I commend Ambassador James B. Foley for taking a courageous stand in support of justice and the rule of law in Haiti prior to his final departure as the United States Ambassador to that tormented nation. Ambassador Foley said the interim government of Haiti tarnished the country's image by releasing convicted killer and death squad leader Louis-Jodel Chamblain from prison while continuing to detain former Prime Minister Yvon Neptune.

Time and time again, I have decried the incompetence of the interim government of Haiti, which continues to be supported by the Bush Administration. Kidnappings, murder and other crimes have become widespread in Haiti since the interim government came to power a year-and-a-half ago. Roads and infrastructure have fallen into disrepair, and public services have virtually disappeared. The interim government has done nothing to stem the growing violence in the country, and it has done nothing to make millions of dollars in promised aid from international donors available to the Haitian people. Just about the only thing the interim government has done is jail hundreds of political prisoners.

Yvon Neptune is one of these political prisoners. He served as Haiti's prime minister prior to the February 2004 coup d'etat, and he is now the most prominent member of Lavalas, the largest political party in Haiti. The interim government arrested him over a year ago without charges and continues to detain him without a trial. Twenty-eight Members of Congress called for his release in letters sent to President Bush last May.

Another one of these political prisoners is Father Gerard Jean-Juste, a widely-respected Catholic priest. Prior to his arrest last month, Father Jean-Juste operated a soup kitchen for hungry children, one of the few social services available in a country whose government has abdicated its responsibilities. Amnesty International declared him a prisoner of conscience, and twenty-nine Members of Congress signed a letter calling for his release. Other prominent political prisoners in Haiti include former Interior Minister Jocelerme Privert and Haitian singer Anne Auguste, both of whom have been detained without a trial for over fifteen months.

There is a growing consensus that there can be no free and fair elections in Haiti under the violent conditions that exist today. Nevertheless, the interim government is determined to hold elections in November of this year, despite rampant violence and the continuing imprisonment of Lavalas party leaders. Under these circumstances, it is hard to believe that the Haitian people would ever accept the results of the elections.

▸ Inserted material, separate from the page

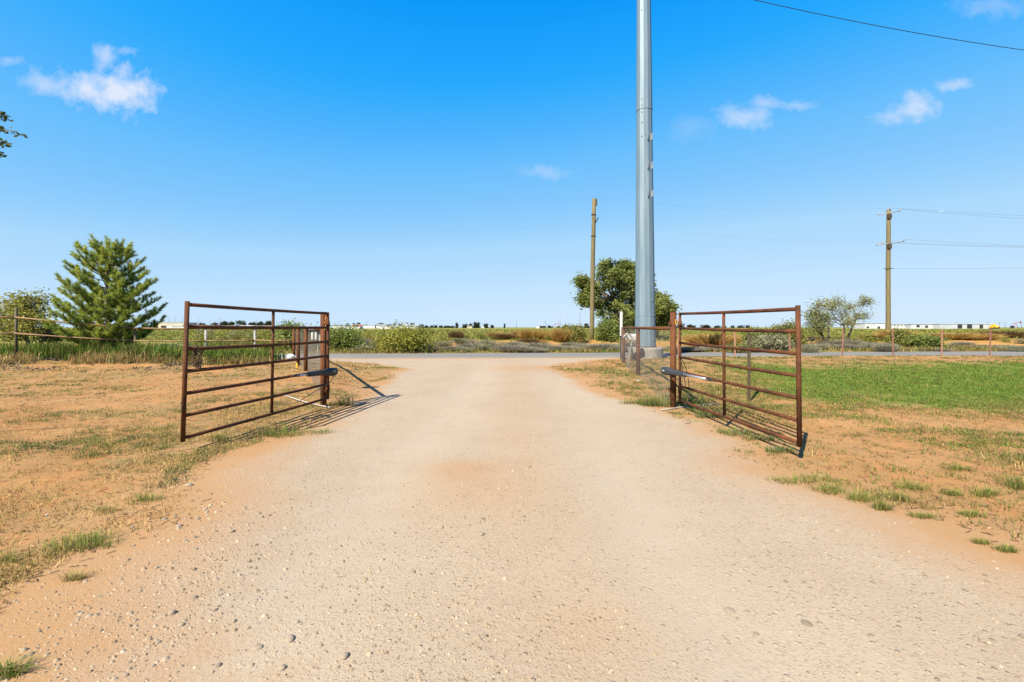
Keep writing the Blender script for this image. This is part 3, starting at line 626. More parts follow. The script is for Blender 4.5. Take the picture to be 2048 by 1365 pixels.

Suspicion is already widespread that the interim government's real motive in keeping Prime Minister Neptune and Father Jean-Juste behind bars is to prevent them from running for office.

The interim government's decision to let death squad leader Louis-Jodel Chamblain out of prison must be seen in light of the upcoming elections. Chamblain's history of organizing violence against political activists is enough to make any potential candidate afraid to run for office. Setting him free three months before the elections could possibly further endanger potential Lavalas candidates and lead to incidents like the 1994 Raboteau massacre, a brutal massacre in a low-income neighborhood, for which Chamblain was later convicted.

We may never know why James B. Foley left his post as the Ambassador to Haiti. We may hope he decided that he could not in good conscience continue to stand by while the interim government imprisons potential candidates and allows violent criminals to control the countryside. Perhaps he grew tired of operating an embassy with a skeleton staff after other personnel returned to the United States to escape the escalating violence.

What we do know is that there can never be free and fair elections in Haiti as long as thugs and killers are allowed to roam free and innocent priests and politicians remain behind bars.